The best estimate of the size and direction of its progress is its citation impact, which reflects the degree of uptake of the research results by other researchers in their own subsequent research. Citation impact is accordingly rewarded by universities (through salary increases and promotion) as well as by research funders (through grant funding and renewal). It is also rewarded by libraries, through journal selection and renewal, based on the journal’s average citation “impact factor”. Counting citations is a natural extension of the cruder measure of research impact: counting publications themselves (“publish or perish”).

If citations are being counted, it is natural to ask how much they are worth.

The marginal dollar value of one citation was estimated by Diamond in 1986 to range from $50-$1300 (US), depending on field and number of citations. (An increase from 0 to 1 citation is worth more than an increase from 30 to 31; most articles are in the citation range 0-5.) If we update by about 170% for inflation from 1986-2005 ($85.65-$2226.89) and convert from US dollars to Canadian dollars, this yields the range $100-$2606 as the marginal value of a Canadian citation to its author today. Self-archiving, as noted, increases citations by 50-250%, but only 15% of the articles being published are being self-archived today.

We will now apply only the most conservative ends of these estimates (50% citation increase from self-archiving at $100 per citation) to Canada’s current annual journal article output (and only for the approximately 50,000 Canadian articles a year indexed by the Canadian Institute for Scientific Information, which covers only the top 8,000 of the world’s 24,000 journals). If we multiply by the 85% of Canada’s annual journal article output not yet self-archived (42,500 articles), this translates into an annual loss of $2.125 million in revenue to Canadian researchers for not having done (or delegated) the few extra keystrokes per article it would have taken to self-archive.

But this impact loss becomes far bigger for the Canadian public when factoring the loss of potential returns on research investment. As a proportion of Canada’s yearly $1.5 billion in granting agency research expenditure (yielding 50,000 articles x 5.9 = 295,000 citations), our conservative estimate would be 50% x 85% x $1.5.billion = about $640 million dollars worth of loss in potential research impact (125,375 potential citations lost). And that doesn’t consider the wider loss in revenue from the loss of potential practical applications and usage of Canadian research findings in Canada and worldwide, nor the still more general loss to the progress of human inquiry.

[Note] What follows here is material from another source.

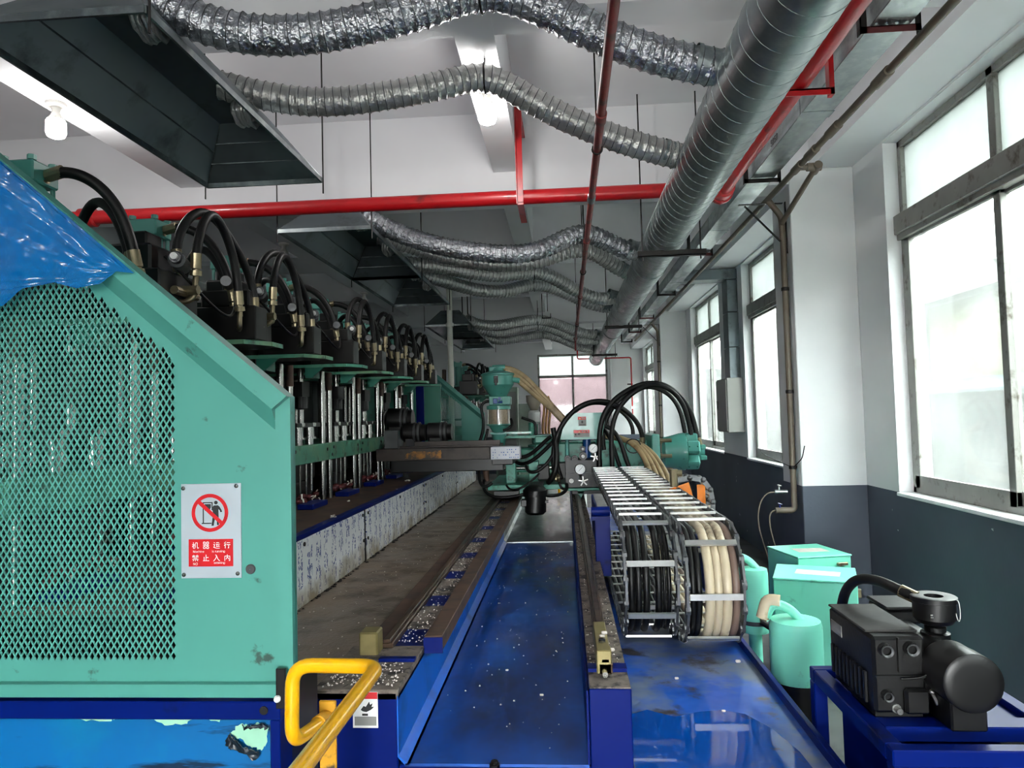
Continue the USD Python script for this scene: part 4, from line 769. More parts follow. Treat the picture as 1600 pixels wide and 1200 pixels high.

The solution is obvious, and it is the one the RCUK is proposing: to extend research’s existing universal ‘publish or perish’ requirement to ‘publish and also self-archive your final draft on your institutional website’. More than 90% of journals already endorse author self-archiving and the international author survey — plus the actual experience of the two institutions that have already adopted such a requirement (CERN and University of Southampton ECS ) — has shown that more than 90% of authors will comply.

The time for Canada to close its own 50-250% research impact gap is already well overdue. Canada should immediately follow the UK model, adopting the web-age extension of “publish or perish” policy to “publish and self-archive on the web. “ This tiny and very natural evolutionary step will not only be of enormous benefit to Canada’s researchers, its institutions, its funders, and its funders’ funders (i.e. the taxpayers). But it will also be to the collective advantage of worldwide research progress and productivity itself.

Stevan Harnad is the Canada Research Chair in Cognitive Sciences at the Université du Québec à Montréal and Moderator of the American Scientist Open Access Forum.